What inspired you to become a teacher? 

Megan – Growing up, my mom held various positions in different schools around Madison, so my sisters and I spent a lot of time in them. On the evenings she had late meetings, we would explore whichever school she was working in at the time. It was always fun learning about the values of each school and meeting the students/staff she worked closely with. My mom is a very talented educator and has always inspired me to become one myself. Additionally, I’ve worked for Madison School and Community Recreation (MSCR) in an elementary school after-school program for almost six years. This job has given me countless opportunities to work with K-5 students to help them learn and grow. I absolutely fell in love with everything about the job, and it made me realize just how passionate I am about education. My students, co-workers, and other staff members at the school also led me to seek a career in teaching.

Abbi – My mother, no doubt. My mom has been a teacher for 32 years, with 30 of those being in the Madison Metropolitan School District. Growing up, my mother would always take my sisters and I along to her school’s open house, family events, PTA meetings, etc. It was during those times where I frequently observed how joyous various families and students were when they saw or spoke to my mother. Kids would always run up and hug her with the biggest smiles on their faces, and that’s when I realized that I wanted to make students feel that way too. I have always admired my mother’s work ethic and the way she ensures every student feels cared for. Now an assistant principal for an MMSD elementary school, my mother spent the last three weeks before their winter break driving all around Madison delivering virtual learning materials to students. It is actions like those that make me so proud to be her daughter, and even more grateful that I get to learn from such an inspiring educator. 

"I aim to be an educator that breaks from the norms of teaching and instead works to uplift student voices, backgrounds, and perspectives. I want students to feel excited to come to school and learn about topics that are relevant to their lives, communities, and current events." — Abbi Mullen

What was your reaction when you learned about the Teacher Pledge?

Megan – I was thrilled and jumped on the opportunity to take the Teacher Pledge. I thought it was a fantastic idea for pre-service teachers like me.

Abbi – My reaction was just a sigh of relief. I had been stressed out all summer about how I was going to pay for the upcoming school year, so when the university introduced the Teacher Pledge, I just felt so happy and grateful that they were able to establish such a great program that eased financial worries for so many students. 

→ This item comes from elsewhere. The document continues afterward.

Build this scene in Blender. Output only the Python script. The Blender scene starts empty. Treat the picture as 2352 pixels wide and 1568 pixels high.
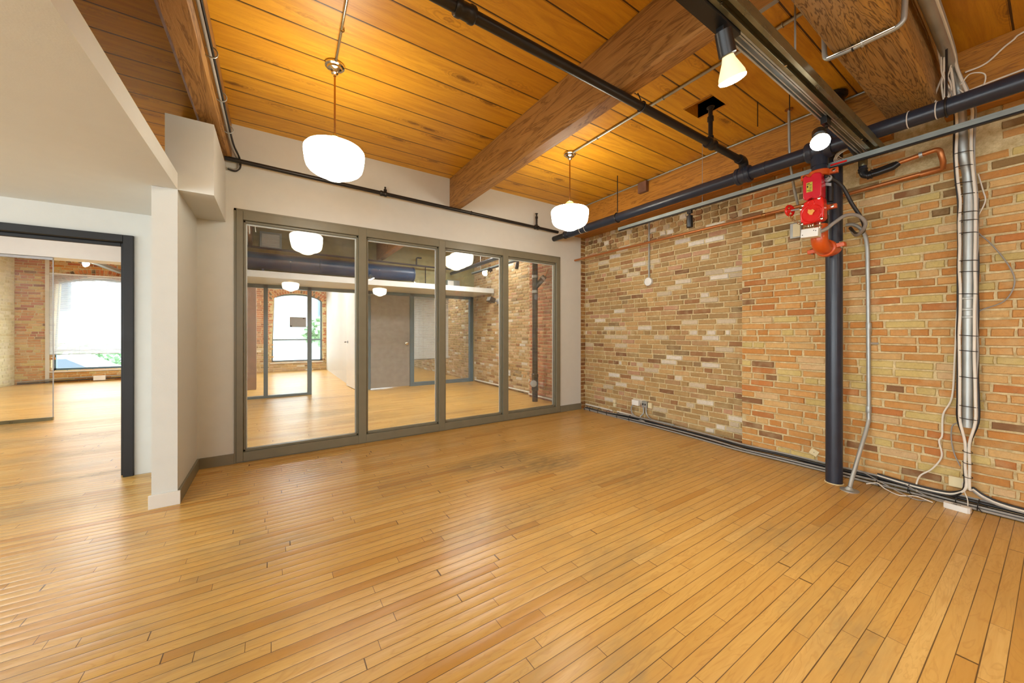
import bpy, math, random
from mathutils import Vector, Matrix, noise
random.seed(7)
sc = bpy.context.scene
COL = sc.collection
# ------------------------------------------------------------------ camera, world, exposure
FPX = 830.0
YAW = math.atan(546/FPX)
cam_d = bpy.data.cameras.new('camera'); cam = bpy.data.objects.new('camera', cam_d); COL.objects.link(cam)
cam.location = (-4.4247, -4.4484, 1.28)
cam.rotation_euler = (math.radians(90), 0, -YAW)
cam_d.sensor_width = 36; cam_d.lens = FPX/2352*36
cam_d.shift_y = -20/2352
cam_d.clip_start = 0.05
sc.camera = cam
vs = sc.view_settings
vs.view_transform = 'Standard'; vs.look = 'None'; vs.gamma = 1; vs.use_curve_mapping = False
vs.exposure = 0.47
w = bpy.data.worlds.new('world'); sc.world = w; w.use_nodes = True
bg = w.node_tree.nodes['Background']
bg.inputs[0].default_value = (0.86, 0.95, 1.0, 1); bg.inputs[1].default_value = 7.0
def portal(name, loc, rot, sx, sy):
    d = bpy.data.lights.new(name, 'AREA'); d.shape = 'RECTANGLE'; d.size = sx; d.size_y = sy
    d.cycles.is_portal = True
    o = bpy.data.objects.new(name, d); COL.objects.link(o); o.location = loc; o.rotation_euler = rot
    return o
R90 = math.radians(90)
# windows of the far outside wall (light travels towards -Y) and added unseen ones: left wall (towards +X), wall behind the camera (towards +Y)
for i, (x, wd) in enumerate([(-8.3, 1.8), (-3.75, 1.55), (-1.2, 1.3)]):
    portal('daylight_portal', (x, 9.98, 1.5), (-R90, 0, 0), wd, 2.5)
for y in (-6.9, -4.3, -1.7):
    portal('daylight_portal', (-10.28, y, 1.35), (0, -R90, 0), 1.9, 2.2)
for x in (-8.4, -6.4):
    portal('daylight_portal', (x, -9.25, 1.75), (R90, 0, 0), 1.5, 1.9)

# ------------------------------------------------------------------ colour + node helpers
def lin(c):
    c /= 255.0
    return c/12.92 if c <= 0.04045 else ((c+0.055)/1.055)**2.4
def S(r, g, b): return (lin(r), lin(g), lin(b), 1.0)
class NT:
    def __init__(s, name):
        s.m = bpy.data.materials.new(name); s.m.use_nodes = True
        s.t = s.m.node_tree; s.b = s.t.nodes['Principled BSDF']; s.out = s.t.nodes['Material Output']
    def n(s, typ, props=None, **inp):
        nd = s.t.nodes.new('ShaderNode'+typ)
        for k, v in (props or {}).items(): setattr(nd, k, v)
        for k, v in inp.items():
            key = int(k[1:]) if k[0] == '_' else k
            s.set(nd.inputs[key], v)
        return nd
    def set(s, sock, v):
        if hasattr(v, 'is_output') or isinstance(v, bpy.types.NodeSocket): s.t.links.new(v, sock)
        else: sock.default_value = v
    def math(s, op, a, b=0.0, c=None, clamp=False):
        nd = s.n('Math', {'operation': op, 'use_clamp': clamp}, _0=a, _1=b)
        if c is not None: s.set(nd.inputs[2], c)
        return nd.outputs[0]
    def mix(s, f, a, b, mode='MIX'):
        nd = s.n('Mix', {'data_type': 'RGBA', 'blend_type': mode}, _0=f)
        s.set(nd.inputs[6], a); s.set(nd.inputs[7], b)
        return nd.outputs[2]
    def pos(s): return s.n('NewGeometry').outputs['Position']
    def scale(s, v, x, y, z, loc=(0,0,0)):
        nd = s.n('Mapping', None, Vector=v); nd.inputs['Scale'].default_value = (x, y, z); nd.inputs['Location'].default_value = loc
        return nd.outputs[0]
    def noise(s, v, sc_=5, det=3, rough=0.5, dist=0.0):
        nd = s.n('TexNoise', None, Vector=v, Scale=sc_, Detail=det, Roughness=rough, Distortion=dist)
        return nd.outputs['Fac']
    def ramp(s, f, stops):
        nd = s.n('ValToRGB', None, Fac=f); e = nd.color_ramp.elements
        while len(e) < len(stops): e.new(0.5)
        for el, (p, c) in zip(e, stops): el.position = p; el.color = c if len(c) == 4 else (*c, 1)
        return nd.outputs[0]
    def mr(s, v, a, b, c, d):
        nd = s.n('MapRange', {'clamp': True}, _0=v, _1=a, _2=b, _3=c, _4=d); return nd.outputs[0]
    def bump(s, h, st=0.3, dist=0.01):
        nd = s.n('Bump', None, Height=h, Strength=st, Distance=dist); return nd.outputs[0]
    def fin(s, **k):
        for a, v in k.items(): s.set(s.b.inputs[a.replace('_', ' ')], v)
        return s.m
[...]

How is the Teacher Pledge making it easier for you to pursue your goal of becoming a teacher? 

Megan – The Teacher Pledge has allowed me to fully focus on my academic responsibilities and my growth as an educator. There was a considerable difference in my performance fall semester, and I have the Teacher Pledge to thank for that.

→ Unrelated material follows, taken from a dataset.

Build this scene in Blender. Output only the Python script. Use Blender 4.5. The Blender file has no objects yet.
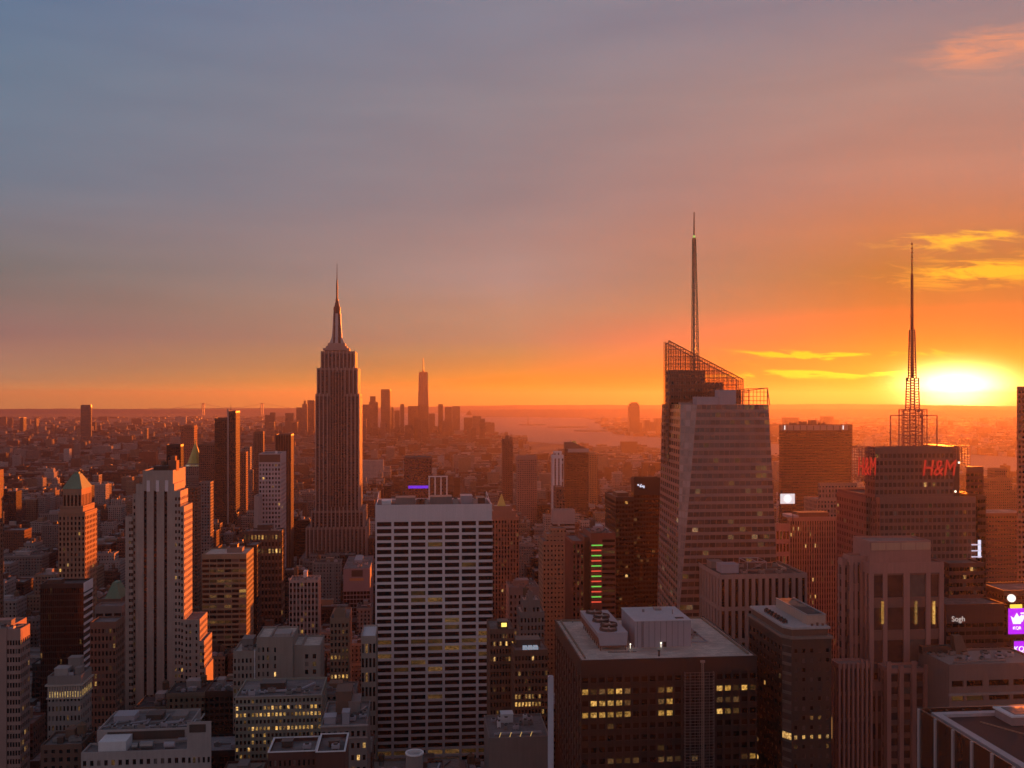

Abbi – Because I am no longer stressing about how I am going to pay for my tuition … I can put more of my time and effort into my schoolwork and bettering myself.

How do you hope to make a difference as an educator in Wisconsin? 

Megan – I hope to make a difference by being an educator that creates a safe and welcoming environment for every single student. I also hope to make a difference by continuing to dive into the work that surrounds antiracism as well as cultural competency. My main goal is for every student in my classroom to feel that they are seen, heard, and that they matter, because I know there are so many students out there who struggle to feel that way.

Abbi – I aim to be an educator that breaks from the norms of teaching and instead works to uplift student voices, backgrounds, and perspectives. I want students to feel excited to come to school and learn about topics that are relevant to their lives, communities, and current events. Most importantly, I hope to make a difference by making sure my students know I care about them for who they are as a human being first, not as a student.  

"My dream is to secure a job at the elementary school I've been working at all these years. I think it would be so cool for me to come full circle for the students who have been on this journey of becoming an educator with me." — Megan Mullen

What are your future plans? 

Megan – In the coming months, I plan to begin applying for teaching jobs in and around Madison. My dream is to secure a job at the elementary school I’ve been working at all these years. I think it would be so cool for me to come full circle for the students who have been on this journey of becoming an educator with me. 

Abbi – After I graduate in the spring of 2022, I plan on teaching first or second grade in either the Madison or Milwaukee Public Schools. I eventually will return to school for a master’s in either educational policy studies or social work. Once I am done with school, my ultimate goal is to move to the Washington, D.C., area and continue educating there. 

What’s it like having a sister with similar career aspirations? 

Megan – It’s been really fun having a sister with similar career aspirations. We constantly are discussing changes that need to be made to education to reflect the needs of all students. We read over each other’s work and bounce ideas off of one another when completing assignments. (Since I am one year ahead in the program), I’m also able to help prepare her for what’s to come … and let’s just say she hit the jackpot when it comes to not having to buy textbooks! 

Abbi – It is so cool! I am very lucky to have a sister who has similar career aspirations. If I need help on an assignment she is able support me and understand it, because she had to go through the same courses. Also, if I just want to talk about a topic or issue, we covered in one of my classes, we are able to have an insightful conversation because she is well informed on the topics herself. When either one of us are stuck on or stressed out about an assignment, we talk it through with one another and provide feedback.